By John Tanasychuk, Sun Sentinel

Important: This article was last updated on April 29, 2010. Please call ahead to confirm hours, prices, dates and other information.

  E-mail story   Print story

IF YOU GO

201 E. Atlantic Ave., Delray Beach

561-276-3600

theofficedelray.com

Cuisine: American

Cost: moderate-expensive

Hours: lunch, dinner daily

Reservations: not accepted

Credit cards: AE, D, MC, V

Bar: full service

Sound level: loud

Outside smoking: yes

For kids: high chairs, boosters, kid-friendly menu items

Wheelchair accessible: yes
First impression: If every "season" brings a crowd pleasing restaurant to Delray Beach, this year's winner is the Office. Restaurateur David Manero has a knack for translating trends for South Floridians. This time, it's the grastropub: quality food, beer and wine in a publike setting. Come for celebratory good times, not a quiet meal.

Ambience: Lynn Manero wanted to create a home office/library atmosphere, but it feels more like a mishmash of design ideas: beveled mirrors, vintage brass mailboxes, red leather and cowhide arm chairs, an ethanol fireplace, books on high shelves organized by category. While it doesn't evoke any office I've ever seen, it's a visual smorgasbord of stuff that somehow works. Even better, the huge bar extends outside, so you can sit at an outside stool but look into the restaurant.
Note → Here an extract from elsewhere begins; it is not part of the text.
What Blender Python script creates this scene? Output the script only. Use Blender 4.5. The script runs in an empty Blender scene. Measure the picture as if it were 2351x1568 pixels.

Starters: Truffled Organic Deviled Eggs ($6) set the tone for the treasures to come, including sinful Pork and Beans ($13): a generous slice of Niman Ranch pork belly with sweet barbecued butter beans and crispy leeks. If you love popcorn, you'll love Heirloom Black Kernel Popcorn ($8) delicately doused with black truffle and black sea salt. Bite into the honey drizzled Phyllo and Serrano-Wrapped Dates ($9) and you get a delicate pop of blue cheese. Tomato Toast ($9) — with ham and manchego — was the only disappointing starter. The toast was more chewy than crunchy.

Entree excellence: Gastropub is broadly defined at the Office as anything one might associate with comfort. Attention to detail is everywhere. The burger offerings include an incredible Prime Office Cheeseburger ($15) made with prime beef and cheddar cheese and served on a perfect lightly toasted bun. It's served with a pile of crisp shoestring fries. Flakey cod with a soft but not crisp batter makes up Dark English Ale-Battered Fish ($19) that comes with skin-on, fresh-cut fries. (The waiter brings malt vinegar.) Tender braised short rib ($19) arrives in a puddle of potato puree, horseradish sauce and green beans. Those shoestring fries make another appearance on the N.Y. Office Steak ($19) plate, which is sauced with a creamy green peppercorn and brandy reduction.

Side issues: Forgo any kind of diet here (Really!) and order the Best Crisp Brussels Sprouts Ever ($8) that are spiked with lardons of bacon. Mac & Cheese ($8) is creamy and not dry.

Liquid assets: Along with a broad beer menu — more than 45 on tap — there are more than 200 wines by the bottle at every price point.

Sweet!: Miss Piggy Goes to Vermont ($9) is what they call the maple glazed bacon doughnuts and you would be a fool to not order them. They're served warm on a Lucite tray contraption where two pastries are suspended on a dowel and tiny bowls of coffee anglaise and chocolate sauce sit at their end. English Toffee Pot De Crème ($9) tastes just as it sounds, and Bananas Foster Bread Pudding ($9) is likewise decadently sweet. Coffee drinkers will love the individual French press pots that come to each table.

Service: Outstanding. In keeping with the casual yet refined menu, it's so much better than you'd ever expect of a restaurant that serves beer and burgers.